Je me dépêche, la campagne s'anuite, et quand j'arrive ils m'attendent.
Le petit oiseau bleu au bout du sautoir, je suis bien contente, j'ai le coeur qui se serre de bonheur, et je me dis secrètement que ça valait le coup quand même tout le reste, si c'était pour gagner tout ça.

La magie de se comprendre silencieusement.
Et la nuit nous enveloppe.

Je maudis le réveil qui chantonne.
Et puis, avant de partir, il me donne le joli paquet à poids, je suis bien contente il me plaît bien, je m'applique à l'ouvrir et j'en ressors de la douceur pour les nuits esseulées.

Sur le trajet, la nature s'éveille avec moi.
Et je souhaite, heureuse, que la route soit interminable.


#entrenous#



 



 
 

#lesadieuxserontprintaniers#

On a l'habitude de la visite annuelle.
La dernière fois c'était pour se replonger en enfance, et on s'est dit "allez allez, bientot, et pas dans un an".

Et puis voilà que le printemps la fait partir au soleil, et dans très bientôt.
Ca m'embête, on ne se verra pas plus qu'avant, c'est vrai dans les faits, mais savoir qu'on est à côté ça change la donne quand même, on peut se voir si ça nous prend comme une envie de pisser alors qu'au soleil il faudra se retenir la vessie un moment.

Je tourne un peu, j'ai peu qu'elle ne soit déjà la, mais non non c'est bon, et je me gare presque devant l'entrée, je me dépêche et je l'attends. 
Il y a du monde, des gens qui viennent et vont derrière les grilles, des qui entrent, des qui sortent, des avec des vélos, des avec des enfants muets ou d'autres qui braillent, et des qui braillent après leur marmaille. Un drôle de flux.

Et puis je la vois qui arrive, un air de printemps presque été, d'une fois sur l'autre on ne change pas. On reprend le cours de nos vies comme on raconte des histoires, on reprend là où ça s'est fini la dernière fois, et on se remet à jour.

On monte pour dominer le tout Paris, ya du soleil un peu, des gens beaucoup, quelques chiens fous et des amoureux éparpillés.

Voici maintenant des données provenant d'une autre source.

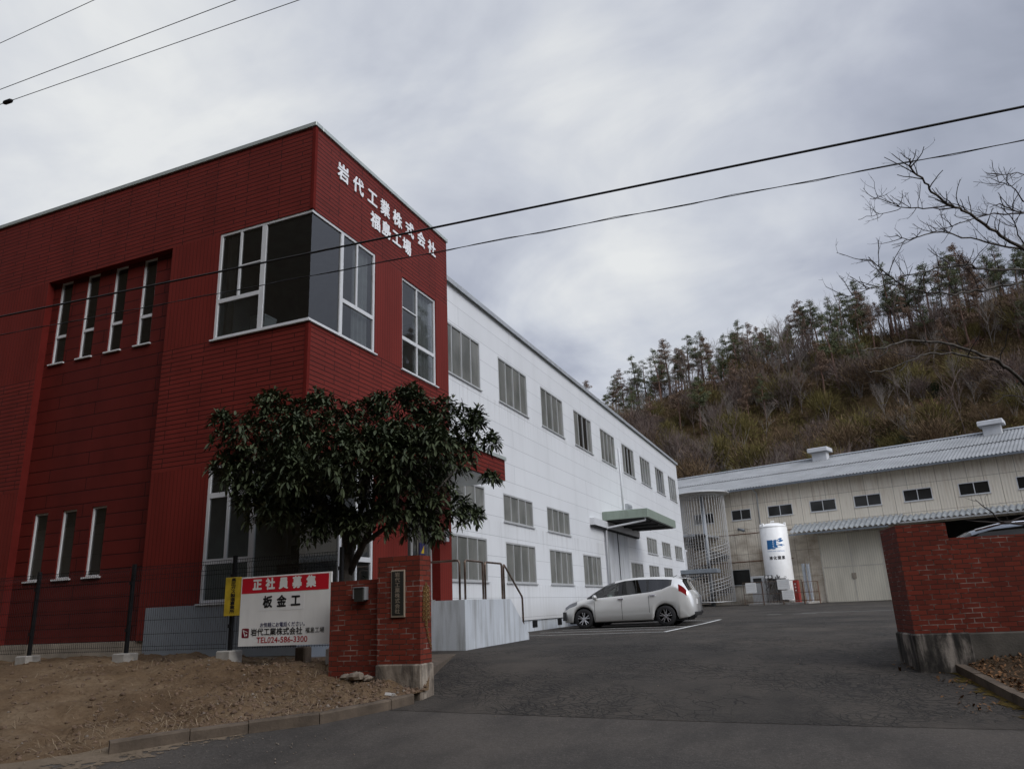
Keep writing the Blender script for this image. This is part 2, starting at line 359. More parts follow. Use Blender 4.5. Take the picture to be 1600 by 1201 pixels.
def shedwall():
    m, t, b = newmat('beige_corrugated_board'); v = uvco(t); ov = objco(t); sp = nd(t, 'ShaderNodeSeparateXYZ', {0: v})
    so = nd(t, 'ShaderNodeSeparateXYZ', {0: ov})
    br = nd(t, 'ShaderNodeTexBrick', {'Vector': v, 'Color1': (.76, .70, .585, 1), 'Color2': (.71, .65, .54, 1), 'Mortar': (.27, .23, .18, 1), 'Scale': 1.0, 'Mortar Size': .014, 'Mortar Smooth': .3, 'Brick Width': .95, 'Row Height': 1.95}, offset=0.0)
    c = br.outputs['Color']
    s = noise(t, scaled(t, ov, (5, 5, .30)), 1.5, 6.0, .65)
    top = nd(t, 'ShaderNodeMapRange', {'Value': so.outputs[2], 'From Min': 6.0, 'From Max': 9.2, 'To Min': .0, 'To Max': .12}).outputs[0]
    c = mix(t, nd(t, 'ShaderNodeMapRange', {'Value': mth(t, 'ADD', s, top), 'From Min': .55, 'From Max': .75, 'To Max': .45}).outputs[0], c, (.36, .24, .14))
    grime = nd(t, 'ShaderNodeMapRange', {'Value': mth(t, 'ADD', noise(t, scaled(t, ov, (.5, .5, .8)), 1.0, 6.0, .6), nd(t, 'ShaderNodeMapRange', {'Value': so.outputs[2], 'From Min': 4.2, 'From Max': 6.6, 'To Min': .16, 'To Max': -.14}).outputs[0]), 'From Min': .50, 'From Max': .76, 'To Max': .7}).outputs[0]
    c = mix(t, grime, c, (.25, .19, .135))
    wv = mth(t, 'SINE', mth(t, 'MULTIPLY', sp.outputs[0], 2*math.pi/.19))
    setp(t, b, col=c, rough=.85, spec=.2, nrm=bump(t, wv, .25, .02)); return m
M['shedwall'] = shedwall()
M['sheddoor'] = ribmat('pale_door_sheet', (.66, .62, .51), .16, .14, .7, .25)
def asphalt(name, base, crack=.0, patch=.35, warm=0.0):
    m, t, b = newmat(name); v = objco(t)
    sp1 = noise(t, v, 58.0, 3.0, .75); sp2 = noise(t, v, 20.0, 4.0, .65); lg = noise(t, v, .30, 7.0, .65); md = noise(t, scaled(t, v, (1.0, .45, 1)), 1.5, 6.0, .62)
    c = ramp(t, sp1, [(.30, tuple(x*.45 for x in base)), (.52, base), (.66, tuple(x*1.6 for x in base)), (.75, tuple(x*4.2 for x in base))])
    c = mix(t, nd(t, 'ShaderNodeMapRange', {'Value': sp2, 'From Min': .38, 'From Max': .62, 'To Min': .55, 'To Max': 0.0}).outputs[0], c, tuple(x*.45 for x in base))
    c = mix(t, nd(t, 'ShaderNodeMapRange', {'Value': lg, 'From Min': .40, 'From Max': .62, 'To Max': patch}).outputs[0], c, tuple(x*1.9*k for x, k in zip(base, (1.06, 1, .93))))
    c = mix(t, nd(t, 'ShaderNodeMapRange', {'Value': md, 'From Min': .46, 'From Max': .66, 'To Max': .55}).outputs[0], c, tuple(x*.5 for x in base))
    h = mth(t, 'ADD', mth(t, 'MULTIPLY', sp1, .5), mth(t, 'MULTIPLY', sp2, .6))
    if crack:
        wv = nd(t, 'ShaderNodeTexNoise', {'Vector': v, 'Scale': 1.7, 'Detail': 4.0}).outputs['Color']
        dv = nd(t, 'ShaderNodeVectorMath', {0: v, 1: nd(t, 'ShaderNodeVectorMath', {0: wv, 3: .9}, operation='SCALE').outputs[0]}, operation='ADD').outputs[0]
        fl = scaled(t, dv, (1, 1, 0))
        vo = nd(t, 'ShaderNodeTexVoronoi', {'Vector': fl, 'Scale': 3.0}, feature='DISTANCE_TO_EDGE').outputs['Distance']
        vo2 = nd(t, 'ShaderNodeTexVoronoi', {'Vector': fl, 'Scale': 8.5}, feature='DISTANCE_TO_EDGE').outputs['Distance']
        l1 = nd(t, 'ShaderNodeMapRange', {'Value': vo, 'From Min': .0, 'From Max': .034, 'To Min': 1.0, 'To Max': 0.0}).outputs[0]
        l2 = nd(t, 'ShaderNodeMapRange', {'Value': vo2, 'From Min': .0, 'From Max': .10, 'To Min': 1.0, 'To Max': 0.0}).outputs[0]
        k1 = nd(t, 'ShaderNodeMapRange', {'Value': noise(t, v, .8, 3.0), 'From Min': .42, 'From Max': .56}).outputs[0]
        k2 = nd(t, 'ShaderNodeMapRange', {'Value': noise(t, scaled(t, v, (1, 1, 1), (5, 3, 0)), .45, 3.0), 'From Min': .42, 'From Max': .56}).outputs[0]
        ln = mth(t, 'MAXIMUM', mth(t, 'MULTIPLY', l1, k1), mth(t, 'MULTIPLY', l2, k2))
        c = mix(t, mth(t, 'MULTIPLY', ln, crack), c, (.008, .008, .008)); h = mth(t, 'SUBTRACT', h, mth(t, 'MULTIPLY', ln, 1.5))
    setp(t, b, col=c, rough=.88, spec=.25, nrm=bump(t, h, .9, .006)); return m
M['lot'] = asphalt('worn_asphalt', (.046, .0405, .0345), .8, .5)
M['road'] = asphalt('road_asphalt', (.064, .057, .050), .0, .3)
def earth(name, cols, sc=1.0, bst=1.0):
    m, t, b = newmat(name); v = objco(t)
    a = noise(t, v, .9*sc, 7.0, .65); f = noise(t, v, 14*sc, 6.0, .7); g = noise(t, v, 60*sc, 3.0, .7)
    c = ramp(t, a, [(.32, cols[0]), (.5, cols[1]), (.68, cols[2])])
    c = mix(t, nd(t, 'ShaderNodeMapRange', {'Value': f, 'From Min': .4, 'From Max': .7, 'To Max': .7}).outputs[0], c, cols[3])
    c = mix(t, nd(t, 'ShaderNodeMapRange', {'Value': g, 'From Min': .62, 'From Max': .78, 'To Max': .6}).outputs[0], c, cols[4])
    h = mth(t, 'ADD', mth(t, 'MULTIPLY', f, 1.0), mth(t, 'MULTIPLY', g, .5))
    setp(t, b, col=c, rough=.95, spec=.1, nrm=bump(t, h, bst, .03)); return m
M['dirt'] = earth('dry_earth', [(.10, .065, .038), (.158, .106, .062), (.225, .162, .102), (.092, .056, .032), (.34, .28, .21)])
M['bed'] = earth('bed_soil', [(.055, .038, .024), (.085, .058, .036), (.11, .078, .05), (.05, .034, .02), (.2, .15, .1)])
M['sand'] = earth('washed_sand', [(.15, .115, .08), (.20, .155, .11), (.24, .19, .14), (.13, .1, .07), (.3, .26, .2)], 1.5, .5)
M['hill'] = earth('hillside_litter', [(.050, .034, .018), (.075, .048, .022), (.095, .062, .028), (.042, .038, .016), (.12, .085, .045)], .05, .6)
M['soilred'] = simple('bare_red_soil', (.13, .062, .04), .95, var=.5, sc=.8)

def fade(m, sc, lo=.30, hi=.62):
    """ragged edges: the sheet is absent where a noise passes its 'edge' attribute"""
    t = m.node_tree; b = t.nodes['Principled BSDF']
    k = noise(t, objco(t), sc, 7.0, .7); e = nd(t, 'ShaderNodeAttribute', attribute_name='edge').outputs['Fac']
    q = nd(t, 'ShaderNodeMapRange', {'Value': k, 'From Min': lo, 'From Max': hi}).outputs[0]
    t.links.new(mth(t, 'LESS_THAN', q, e), b.inputs['Alpha'])
fade(M['sand'], 9.0)
M['moss'] = earth('mossy_earth', [(.09, .065, .02), (.13, .09, .02), (.09, .07, .03), (.06, .04, .02), (.2, .15, .07)], 2.0)
fade(M['moss'], 9.0); fade(M['soilred'], .9, .3, .7)
def leafmat(name, c1, c2, rough=.5, spec=.4, sc=1.2, trans=.15):
    m, t, b = newmat(name); v = objco(t)
    ri = nd(t, 'ShaderNodeNewGeometry').outputs['Random Per Island']
    c = ramp(t, ri, [(0.0, tuple(x*.8 for x in c1)), (.65, c2), (1.0, tuple(x*1.6 for x in c2))])
    c = mix(t, .5, c, ramp(t, noise(t, v, sc, 3.0), [(.35, c1), (.65, c2)]))
    setp(t, b, col=c, rough=rough, spec=spec)
    return m
M['loquat'] = leafmat('glossy_evergreen_leaf', (.024, .034, .017), (.072, .088, .044), .55, .2)
M['loquatback'] = leafmat('young_leaf', (.10, .115, .06), (.15, .155, .095), .6, .3)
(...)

Et puis on se dit allez, c'est sûrement la dernière fois, du moins ici, alors comme toutes les dernières fois, on se permet un peu tout. 
On se pose à l'abri dans un petit pavillon joliment décoré, ils ont du thé qui sent bon et du cake gourmand, un petit bout de chaque s'il vous plaît pour tout goûter, parce que tant qu'à faire autant ne pas avoir à choisir et regretter.
On picore, on blablate, on picore en blablatant aussi, c'est ça d'être une fille, on fait tout et rien à la fois.

On observe les gens, on se moque un peu, on joue aux devinettes jamais devinées, et puis on immortalise comme on peut.
Et puis on laisse les grilles derrière nous, bientot on se verra au soleil loin là-bas.

Et le coeur se serre en se disant que c'était une dernière fois.